Experts ridicule that possibility. "The Mexicans treat this with total disdain," says Alex Nowrasteh of the libertarian Cato Institute. "I don't know any policy people that take this seriously."

Trade: Trump would impose tariffs on some goods from Mexico and huge penalties on imports from China, from 25 percent to 45 percent. These countries are cheating America on trade, he charges.
But trade specialists note that he couldn't do this unilaterally. "No president in our lifetime has ever contemplated anything like this, but I believe Congress would have to act," says Susan Schwab, who was U.S. trade representative under President George W. Bush. Moreover, she says this would be in violation of international trade rules and Mexico and China would respond by going to the World Trade Organization, where they would win a judgment. Or they could retaliate against U.S. goods, such as agricultural products, which would "inflict great damage."

Taxes: Trump proposes a huge across-the-board tax cut that he says would make the U.S. more competitive, take 75 million people off the tax rolls and create more equity. It would pay for itself by eliminating some deductions and credits.
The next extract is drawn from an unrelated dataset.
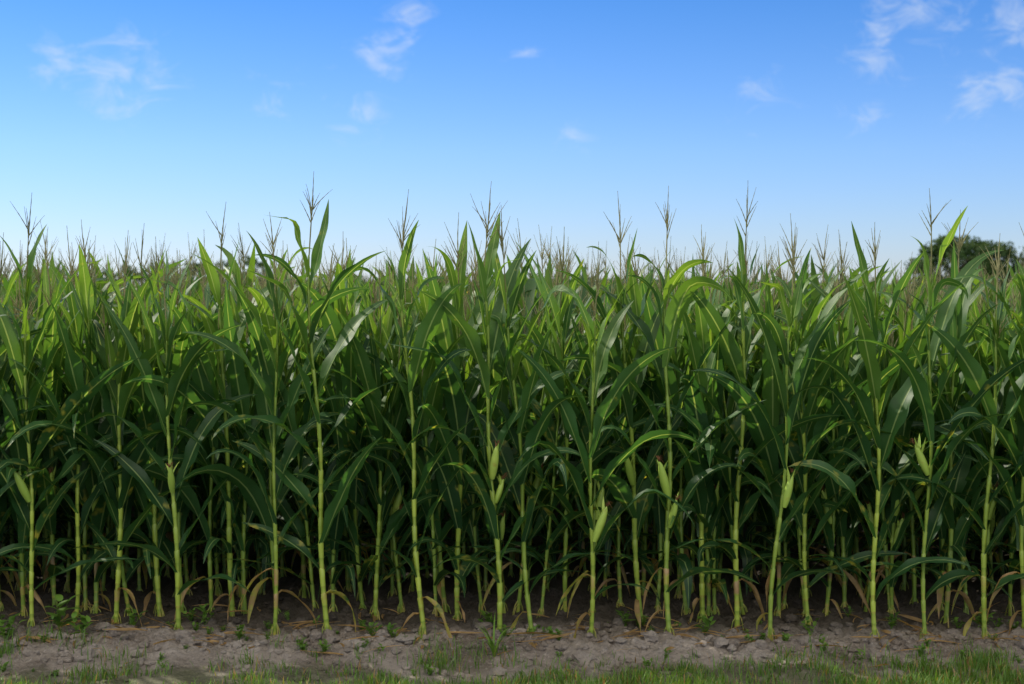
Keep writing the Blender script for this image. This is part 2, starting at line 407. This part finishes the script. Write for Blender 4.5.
# weeds
mb=MB()
wd=[(-2.95,9.2,.22),(-2.8,9.1,.15),(-2.5,9.3,.12),(-2.05,9.4,.12),(-1.75,9.05,.1),(.75,9.4,.13),(1.25,9.2,.12),(1.95,9.2,.11),(-.15,9.35,.12),(-3.3,9.2,.15),(2.5,9.3,.1),(3.1,9.3,.12),(-.9,9.1,.08),(.3,8.95,.07),(1.5,8.9,.06)]
for k in range(100): wd.append((R(-4,4),R(8.45,9.6),R(.025,.085)))
for x,y,h in wd:
    z=gh(x,y)
    for s in range(random.randint(3,6)):
        a=R(0,6.28); t=R(.1,.7); hx=Vector((math.cos(a)*math.sin(t),math.sin(a)*math.sin(t),math.cos(t))); b=Vector((x,y,z-.01)); e=b+hx*h
        add_tube(mb,[b,b+hx*h*.5,e],[.0025,.002,.001],[(.5,0,.2)]*3,0,4)
        for l in range(5):
            q=b+hx*h*(.25+.18*l)
            add_leaf(mb,q,R(0,6.28),h*R(.35,.6),h*R(.2,.3),R(.6,1.3),R(1.3,2.0),rnd=random.random(),mat=0,seg=5,wave=.2,fold=.2,cols=3)
for s in range(12):
    add_leaf(mb,(-.10+R(-.02,.02),8.8+R(-.02,.02),gh(-.1,8.8)),R(0,6.28),R(.2,.38),.014,R(.1,.5),R(.8,2.2),rnd=random.random(),mat=0,seg=8,wave=.2,fold=.5)
o=bpy.data.objects.new('weeds',mb.mesh('weeds',[M_GRASS])); scene.collection.objects.link(o)

# fallen dry leaves
mb=MB()
for k in range(260):
    x=R(-4.4,4.4); y=random.gauss(9.2,.3)
    if y<8.5: continue
    z=gh(x,y)+.015
    add_leaf(mb,(x,y,z),R(0,6.28),R(.08,.35),R(.006,.03),R(1.35,1.55),R(1.5,1.72),p=1,twist=R(-2,2),rnd=0,dry=R(.7,1),mat=0,seg=7,wave=1.3,fold=.6,cols=3,bend_side=R(-1,1),kinkp=0)
o=bpy.data.objects.new('dry_corn_leaves',mb.mesh('dry_corn_leaves',[M_LEAF])); scene.collection.objects.link(o)

# ------------------------------------------------------------------ trees
m,nt=new_mat('bark'); out=N(nt,'ShaderNodeOutputMaterial'); p=N(nt,'ShaderNodeBsdfPrincipled',i_Roughness=.9)
nn_=N(nt,'ShaderNodeTexNoise',i_Scale=6.0,i_Detail=6.0); nt.links.new(mixc(nt,nn_.outputs[0],(.05,.035,.025),(.14,.11,.08)),p.inputs['Base Color']); nt.links.new(p.outputs[0],out.inputs[0]); M_BARK=m
def clump(mb,c,r,n,ls,flat=.8):
    for k in range(n):
        d=Vector((random.gauss(0,1),random.gauss(0,1),random.gauss(0,1))).normalized()*r*random.random()**.4
        q=c+Vector((d.x,d.y,d.z*flat)); u=Vector((R(-1,1),R(-1,1),R(-1,1))).normalized(); w=u.cross(Vector((R(-1,1),R(-1,1),R(-1,1)))).normalized()
        s=ls*R(.6,1.3); sh=random.random()
        mb.add([q-u*s,q+w*s*.6,q+u*s,q-w*s*.6],[(sh,0,max(0,d.z/r)*.6)]*4,[(0,0)]*4,[(0,1,2,3)],0)
def tree(x,y,H,Wd,n=60):
    mb=MB(); tr=H*.028
    add_tube(mb,[(0,0,-.2),(.05,0,H*.2),(.1,.1,H*.45),(0,0,H*.8)],[tr*1.4,tr,tr*.7,tr*.2],[(0,0,0)]*4,1,8)
    for k in range(n):
        a=R(0,6.28); t=random.random(); z=H*(.2+.70*t); rr=Wd*.5*math.sin(math.pi*min(.97,.2+.72*t))**.7*R(.3,1)
        c=Vector((math.cos(a)*rr,math.sin(a)*rr,z))
        if k%2==0: add_tube(mb,[(0,0,z*.55),c*.5+Vector((0,0,z*.38)),c],[tr*.45,tr*.25,tr*.08],[(0,0,0)]*3,1,5)
        clump(mb,c,H*R(.10,.16),90,H*.024)
    o=bpy.data.objects.new('tree',mb.mesh('tree',[M_TREE,M_BARK],False)); scene.collection.objects.link(o); o.location=(x,y,0)
tree(46.5,150,8.2,9.0,80); tree(51.5,153,7.8,7.0,75); tree(57.5,150,8.8,9.0,80); tree(64,153,8.3,8)
mb=MB()
x=-210.0
while x<230:
    hgt=4.9+2.4*mnoise.noise(Vector((x*.02,3,0)))+1.6*mnoise.noise(Vector((x*.09,7,0)))
    if -135<x<-68: hgt+=4.6
    for k in range(4):
        zz=R(.3,.95)*hgt
        clump(mb,Vector((x+R(-2,2),400+R(-5,5),zz)),R(1.2,2.3),18,.6)
    add_tube(mb,[(x,400,-.2),(x,400,hgt*.7)],[.2,.08],[(0,0,0)]*2,1,5)
    x+=1.4
o=bpy.data.objects.new('distant_tree_line',mb.mesh('distant_tree_line',[M_TREE,M_BARK],False)); scene.collection.objects.link(o)

# ------------------------------------------------------------------ light
SUN_EL=math.radians(45); SUN_AZ=math.radians(-60)
sd=Vector((math.sin(SUN_AZ)*math.cos(SUN_EL),math.cos(SUN_AZ)*math.cos(SUN_EL),math.sin(SUN_EL)))
ld=bpy.data.lights.new('sun','SUN'); ld.energy=5.0; ld.angle=math.radians(.8); ld.color=(1,.93,.78)
lo=bpy.data.objects.new('sun',ld); scene.collection.objects.link(lo); lo.rotation_euler=sd.to_track_quat('Z','Y').to_euler()

w=bpy.data.worlds.new('World'); scene.world=w; w.use_nodes=True; nt=w.node_tree; nt.nodes.clear(); L=nt.links.new
out=N(nt,'ShaderNodeOutputWorld'); bg=N(nt,'ShaderNodeBackground'); L(bg.outputs[0],out.inputs[0])
sky=N(nt,'ShaderNodeTexSky',sky_type='NISHITA'); sky.sun_disc=False; sky.sun_elevation=SUN_EL; sky.sun_rotation=SUN_AZ
sky.air_density=1.0; sky.dust_density=.2; sky.ozone_density=4.0; sky.altitude=0
bg.inputs[1].default_value=.15
tc=N(nt,'ShaderNodeTexCoord'); vec=tc.outputs['Generated']
n0=N(nt,'ShaderNodeTexNoise',i_Scale=42.0,i_Detail=7.0,i_Roughness=.66,i_Distortion=.8)
mp=N(nt,'ShaderNodeMapping'); mp.inputs['Scale'].default_value=(.7,1,1.3); mp.inputs['Rotation'].default_value=(0,math.radians(40),0); L(vec,mp.inputs[0]); L(mp.outputs[0],n0.inputs['Vector'])
def azel(az,el): return Vector((math.sin(az)*math.cos(el),math.cos(az)*math.cos(el),math.sin(el)))
mask=None
clouds=[(-15.0,8.2,1.7,.95),(-17.6,8.6,1.0,.8),(-5.3,9.3,1.3,.75),(-4.0,10.5,1.3,.75),(-6.5,6.9,1.1,.9),
(14.4,9.7,1.5,.9),(15.9,10.8,1.8,1.0),(18.0,7.1,1.1,1.0),(19.4,7.7,.9,1.0),(19.6,10.0,1.5,1.0),(0.6,9.4,.8,.7),(2.4,6.2,.8,.6),(-9.4,7.6,1.1,.6),(10,7.6,1.3,.55),(14,6.6,1.0,.6)]
for (az,el,r,st) in clouds:
    dp=nt.nodes.new('ShaderNodeVectorMath'); dp.operation='DISTANCE'
    L(vec,dp.inputs[0]); dp.inputs[1].default_value=azel(math.radians(az),math.radians(el))
    g=maprange(nt,dp.outputs['Value'],math.radians(r)*1.8,0,0,st,smooth=False)
    mask=g if mask is None else math_n(nt,'MAXIMUM',mask,g)
nsel=math_n(nt,'ADD',mask,math_n(nt,'MULTIPLY',math_n(nt,'SUBTRACT',n0.outputs[0],.5),3.2))
cl=math_n(nt,'MULTIPLY',maprange(nt,nsel,.3,1.4),math_n(nt,'MULTIPLY',mask,1.8,clamp=True),clamp=True)
sz=N(nt,'ShaderNodeSeparateXYZ'); L(vec,sz.inputs[0])
ramp=N(nt,'ShaderNodeValToRGB'); L(maprange(nt,sz.outputs[2],0.0,0.2,smooth=False),ramp.inputs[0]); cr=ramp.color_ramp
cr.elements[0].position=0; cr.elements[0].color=(.68,.75,1.04,1)
cr.elements[1].position=1; cr.elements[1].color=(.30,.58,.96,1)
e=cr.elements.new(.48); e.color=(.55,.72,1.06,1)
tint=mixc(nt,1.0,sky.outputs[0],ramp.outputs[0],'MULTIPLY')
body=mixc(nt,math_n(nt,'MULTIPLY',cl,.45),tint,(5.0,5.5,6.2))
top_fill=math_n(nt,'MULTIPLY',maprange(nt,sz.outputs[2],.24,.55),.7)  # whitened sky above the view, added as neutral fill light
body=mixc(nt,top_fill,body,(5.0,4.7,4.1))
# added fill: unseen bright patch of sky behind the camera, lights front plants
back_fill=math_n(nt,'MULTIPLY',maprange(nt,sz.outputs[1],-.15,-.6),maprange(nt,sz.outputs[2],.2,.4))
back_fill=math_n(nt,'MULTIPLY',back_fill,maprange(nt,sz.outputs[2],.9,.65))
L(mixc(nt,back_fill,body,(18,16.8,14.2)),bg.inputs[0])

# ------------------------------------------------------------------ camera
cd=bpy.data.cameras.new('camera'); cam=bpy.data.objects.new('camera',cd); scene.collection.objects.link(cam)
cd.sensor_width=36; cd.lens=50; cd.clip_end=6000; cd.clip_start=.1
cam.location=(0,0,2.26); cam.rotation_euler=(math.radians(90-2.1),0,0)
cd.dof.use_dof=True; cd.dof.focus_distance=9.3; cd.dof.aperture_fstop=2.4
scene.camera=cam
scene.view_settings.view_transform='Standard'; scene.view_settings.look='None'; scene.view_settings.exposure=0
Expert analysis shows that it would indeed take tens of millions off the tax rolls. But little else holds up. Both the left-of-center Tax Policy Center and the right-of-center Tax Foundation agree that the Trump plan doesn't come close to paying for itself, and would cost more than $9 trillion in revenue over the first decade. Both concur that it's heavily skewed in favor of the wealthiest taxpayers.
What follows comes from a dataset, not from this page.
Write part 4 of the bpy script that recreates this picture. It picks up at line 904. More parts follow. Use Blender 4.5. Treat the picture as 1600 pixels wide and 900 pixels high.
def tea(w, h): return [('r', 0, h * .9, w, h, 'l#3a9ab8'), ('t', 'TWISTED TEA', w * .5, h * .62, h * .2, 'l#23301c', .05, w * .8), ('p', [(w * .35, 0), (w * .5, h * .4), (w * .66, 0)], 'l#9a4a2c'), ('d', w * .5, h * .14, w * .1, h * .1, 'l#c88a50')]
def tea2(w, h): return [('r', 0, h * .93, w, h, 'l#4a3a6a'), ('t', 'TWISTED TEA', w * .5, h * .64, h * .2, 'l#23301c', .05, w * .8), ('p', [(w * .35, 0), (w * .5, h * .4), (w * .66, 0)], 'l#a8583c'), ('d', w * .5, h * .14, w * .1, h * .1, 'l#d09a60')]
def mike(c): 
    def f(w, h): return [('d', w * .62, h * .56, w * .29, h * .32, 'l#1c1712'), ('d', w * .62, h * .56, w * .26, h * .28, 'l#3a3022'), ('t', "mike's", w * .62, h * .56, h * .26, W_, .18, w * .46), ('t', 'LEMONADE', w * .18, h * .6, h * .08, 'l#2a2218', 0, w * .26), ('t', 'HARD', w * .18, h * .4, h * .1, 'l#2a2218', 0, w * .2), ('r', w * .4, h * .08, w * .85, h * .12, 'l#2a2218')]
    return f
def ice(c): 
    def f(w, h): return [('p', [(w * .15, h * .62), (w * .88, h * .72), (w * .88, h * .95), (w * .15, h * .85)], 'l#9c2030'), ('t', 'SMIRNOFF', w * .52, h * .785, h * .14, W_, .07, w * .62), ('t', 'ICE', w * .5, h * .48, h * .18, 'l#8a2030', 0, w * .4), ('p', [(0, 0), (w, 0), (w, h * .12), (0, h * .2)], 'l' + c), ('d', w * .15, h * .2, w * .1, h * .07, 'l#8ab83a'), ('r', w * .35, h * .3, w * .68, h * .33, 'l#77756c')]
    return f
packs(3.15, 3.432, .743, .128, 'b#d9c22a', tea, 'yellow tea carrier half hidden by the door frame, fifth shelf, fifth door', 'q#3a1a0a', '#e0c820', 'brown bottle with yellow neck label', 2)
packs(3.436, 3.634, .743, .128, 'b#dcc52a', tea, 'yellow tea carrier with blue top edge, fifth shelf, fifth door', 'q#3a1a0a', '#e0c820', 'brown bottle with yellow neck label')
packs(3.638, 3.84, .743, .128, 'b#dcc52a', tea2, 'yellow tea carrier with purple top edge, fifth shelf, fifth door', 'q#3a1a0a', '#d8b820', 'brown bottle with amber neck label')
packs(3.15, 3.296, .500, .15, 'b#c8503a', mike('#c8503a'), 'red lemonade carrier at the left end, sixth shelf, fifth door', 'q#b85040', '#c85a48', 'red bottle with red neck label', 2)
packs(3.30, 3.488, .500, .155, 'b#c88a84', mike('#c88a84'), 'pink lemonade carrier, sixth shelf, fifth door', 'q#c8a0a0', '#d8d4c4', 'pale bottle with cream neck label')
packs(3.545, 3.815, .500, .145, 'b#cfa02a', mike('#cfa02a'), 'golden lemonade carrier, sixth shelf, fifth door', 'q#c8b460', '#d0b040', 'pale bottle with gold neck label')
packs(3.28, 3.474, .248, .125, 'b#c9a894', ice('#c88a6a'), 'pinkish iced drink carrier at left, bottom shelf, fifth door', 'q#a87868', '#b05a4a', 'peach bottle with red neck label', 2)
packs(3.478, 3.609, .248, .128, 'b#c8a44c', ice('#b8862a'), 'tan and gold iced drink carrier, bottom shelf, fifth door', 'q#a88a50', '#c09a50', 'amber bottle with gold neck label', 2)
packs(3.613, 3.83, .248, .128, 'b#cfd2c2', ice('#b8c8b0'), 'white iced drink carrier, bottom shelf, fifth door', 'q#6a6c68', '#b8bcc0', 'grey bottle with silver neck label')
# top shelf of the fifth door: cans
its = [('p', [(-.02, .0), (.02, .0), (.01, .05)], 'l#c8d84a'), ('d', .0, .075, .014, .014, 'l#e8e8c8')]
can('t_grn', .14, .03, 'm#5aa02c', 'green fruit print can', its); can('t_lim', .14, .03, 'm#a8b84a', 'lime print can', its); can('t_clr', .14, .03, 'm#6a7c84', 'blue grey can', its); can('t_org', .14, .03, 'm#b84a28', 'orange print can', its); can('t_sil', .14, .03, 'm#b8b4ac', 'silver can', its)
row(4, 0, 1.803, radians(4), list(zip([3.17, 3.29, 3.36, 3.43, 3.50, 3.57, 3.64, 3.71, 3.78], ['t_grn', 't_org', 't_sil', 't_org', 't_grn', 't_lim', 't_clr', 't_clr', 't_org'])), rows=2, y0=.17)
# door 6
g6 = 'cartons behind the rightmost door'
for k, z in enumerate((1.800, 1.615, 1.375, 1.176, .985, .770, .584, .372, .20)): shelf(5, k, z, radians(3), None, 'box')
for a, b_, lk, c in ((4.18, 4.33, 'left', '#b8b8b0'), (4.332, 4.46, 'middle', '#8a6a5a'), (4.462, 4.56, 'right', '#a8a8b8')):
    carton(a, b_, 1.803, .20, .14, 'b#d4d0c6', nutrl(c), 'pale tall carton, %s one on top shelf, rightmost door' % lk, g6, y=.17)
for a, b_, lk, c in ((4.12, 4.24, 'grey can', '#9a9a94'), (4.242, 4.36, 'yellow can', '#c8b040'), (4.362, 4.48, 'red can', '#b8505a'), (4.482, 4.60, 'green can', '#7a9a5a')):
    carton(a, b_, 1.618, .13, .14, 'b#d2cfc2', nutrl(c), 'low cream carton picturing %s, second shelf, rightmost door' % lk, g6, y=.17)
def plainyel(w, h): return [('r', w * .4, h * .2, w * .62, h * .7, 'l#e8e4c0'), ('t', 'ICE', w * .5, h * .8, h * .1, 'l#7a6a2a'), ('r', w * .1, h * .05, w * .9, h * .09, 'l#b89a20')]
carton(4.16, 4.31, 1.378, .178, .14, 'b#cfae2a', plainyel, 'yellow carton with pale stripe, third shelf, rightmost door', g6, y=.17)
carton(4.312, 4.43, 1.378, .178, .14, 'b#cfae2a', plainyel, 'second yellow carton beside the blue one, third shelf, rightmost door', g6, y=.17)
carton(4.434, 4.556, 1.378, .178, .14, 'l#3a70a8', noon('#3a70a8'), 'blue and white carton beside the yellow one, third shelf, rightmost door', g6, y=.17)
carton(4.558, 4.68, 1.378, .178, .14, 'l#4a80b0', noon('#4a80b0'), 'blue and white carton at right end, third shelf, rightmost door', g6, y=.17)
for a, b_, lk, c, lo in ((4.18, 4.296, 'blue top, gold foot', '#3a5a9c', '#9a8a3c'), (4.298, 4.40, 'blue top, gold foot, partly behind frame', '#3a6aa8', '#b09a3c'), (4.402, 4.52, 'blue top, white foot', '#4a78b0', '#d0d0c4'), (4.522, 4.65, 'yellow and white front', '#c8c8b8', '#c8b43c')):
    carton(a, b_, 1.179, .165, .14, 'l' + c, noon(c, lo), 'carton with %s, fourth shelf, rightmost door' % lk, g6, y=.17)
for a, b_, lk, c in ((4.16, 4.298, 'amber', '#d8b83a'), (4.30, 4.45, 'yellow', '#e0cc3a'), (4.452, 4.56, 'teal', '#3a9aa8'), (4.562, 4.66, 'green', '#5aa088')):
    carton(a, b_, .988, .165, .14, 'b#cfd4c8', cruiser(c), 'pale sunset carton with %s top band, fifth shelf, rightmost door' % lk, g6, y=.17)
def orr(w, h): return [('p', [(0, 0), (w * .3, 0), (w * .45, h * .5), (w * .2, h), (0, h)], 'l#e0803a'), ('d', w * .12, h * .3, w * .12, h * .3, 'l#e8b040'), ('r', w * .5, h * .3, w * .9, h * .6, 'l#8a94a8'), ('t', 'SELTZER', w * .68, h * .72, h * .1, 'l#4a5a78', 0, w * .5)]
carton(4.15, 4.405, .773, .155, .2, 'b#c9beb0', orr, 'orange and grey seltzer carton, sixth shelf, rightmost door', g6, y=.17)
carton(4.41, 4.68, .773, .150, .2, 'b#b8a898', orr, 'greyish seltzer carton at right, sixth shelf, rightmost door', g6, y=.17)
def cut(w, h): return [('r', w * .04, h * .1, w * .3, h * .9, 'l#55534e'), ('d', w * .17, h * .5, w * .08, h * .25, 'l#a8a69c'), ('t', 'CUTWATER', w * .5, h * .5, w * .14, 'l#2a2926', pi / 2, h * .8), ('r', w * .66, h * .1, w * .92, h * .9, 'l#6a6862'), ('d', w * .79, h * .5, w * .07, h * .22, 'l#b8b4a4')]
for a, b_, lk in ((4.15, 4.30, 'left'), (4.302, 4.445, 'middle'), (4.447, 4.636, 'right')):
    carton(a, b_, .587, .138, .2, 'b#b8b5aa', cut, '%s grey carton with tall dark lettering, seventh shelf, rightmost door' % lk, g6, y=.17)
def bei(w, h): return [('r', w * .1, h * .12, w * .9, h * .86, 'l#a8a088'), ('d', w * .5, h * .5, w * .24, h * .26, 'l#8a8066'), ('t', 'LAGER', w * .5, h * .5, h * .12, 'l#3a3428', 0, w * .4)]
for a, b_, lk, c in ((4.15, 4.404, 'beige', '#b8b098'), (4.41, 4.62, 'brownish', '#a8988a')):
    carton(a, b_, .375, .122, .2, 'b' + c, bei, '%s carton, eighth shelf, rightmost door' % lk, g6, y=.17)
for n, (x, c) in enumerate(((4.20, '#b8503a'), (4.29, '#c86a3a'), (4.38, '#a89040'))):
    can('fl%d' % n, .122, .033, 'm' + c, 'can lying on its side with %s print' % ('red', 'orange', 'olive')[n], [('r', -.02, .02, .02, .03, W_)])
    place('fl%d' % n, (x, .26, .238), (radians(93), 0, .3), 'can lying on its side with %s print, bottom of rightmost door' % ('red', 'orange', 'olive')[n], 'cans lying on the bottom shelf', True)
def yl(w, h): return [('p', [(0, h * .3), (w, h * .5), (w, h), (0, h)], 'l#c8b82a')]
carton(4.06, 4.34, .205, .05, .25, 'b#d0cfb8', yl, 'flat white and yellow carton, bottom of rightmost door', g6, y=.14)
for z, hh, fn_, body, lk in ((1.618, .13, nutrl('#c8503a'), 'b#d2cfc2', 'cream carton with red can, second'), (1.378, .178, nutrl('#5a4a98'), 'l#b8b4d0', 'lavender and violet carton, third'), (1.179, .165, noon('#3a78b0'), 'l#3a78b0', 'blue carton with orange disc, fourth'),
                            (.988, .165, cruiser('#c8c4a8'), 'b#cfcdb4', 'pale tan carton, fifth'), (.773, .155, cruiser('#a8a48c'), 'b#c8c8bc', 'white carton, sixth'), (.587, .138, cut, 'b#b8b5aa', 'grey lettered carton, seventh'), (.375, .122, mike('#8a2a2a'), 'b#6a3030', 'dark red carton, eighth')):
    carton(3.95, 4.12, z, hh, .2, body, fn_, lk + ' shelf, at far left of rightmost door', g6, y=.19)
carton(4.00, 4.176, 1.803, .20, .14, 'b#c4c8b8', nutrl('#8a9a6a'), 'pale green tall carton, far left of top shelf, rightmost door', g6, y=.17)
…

Even Trump's promise to crack down on hedge-fund and private-equity executives who benefit from a lower tax rate on capital gains, instead of the top ordinary income rate on carried interest, doesn’t hold up. Many of these arrangements are partnerships and Trump's plan also calls for the top corporate rate to drop to 15 percent, a little lower than the top capital gains rate.


To date, Trump has been immune from substantive criticism, and he may have answers to these complaints, though he has been questioned passively. His Republican rivals began to grill him on issues such as health care; that should be just the start.